The Foreign Account Tax Compliance Act (FATCA), in particular, has become a major burden for many expatriates. We wrote about this in our first post of 2015.

In today’s post, we will update you on that story.

The trend we discussed at the outset of 2015 continued throughout the year. In 2015, a record number of people gave up their U.S. citizenship or long-term residency status. The number, to be precise, was 4,279.

This was the third year in a row that a record was set.

The hassles associated with offshore tax compliance appear to be a major factor in the increases.

It isn’t difficult to briefly trace the back story for this. In 2009, the U.S. began stepped-up enforcement efforts aimed at offshore tax evasion.

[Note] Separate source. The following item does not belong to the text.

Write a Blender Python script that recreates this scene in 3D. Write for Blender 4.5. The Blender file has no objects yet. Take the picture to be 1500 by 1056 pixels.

Those efforts have yielded upward of $13.5 billion in taxes and penalties so far. They have also forced many U.S. taxpayers into one of the IRS’s voluntary disclosure programs.

In 2010, Congress passed FATCA, greatly expanding and complicating the requirements for offshore account reporting. These requirements have tended to make financial matters more difficult for Americans who live abroad. Many foreign financial institutions refuse to do business with U.S. taxpayers or are reluctant to do so.

To be sure, several thousand passport renunciations out of 7 million or more expatriates is not a huge percentage. But the trend is clear.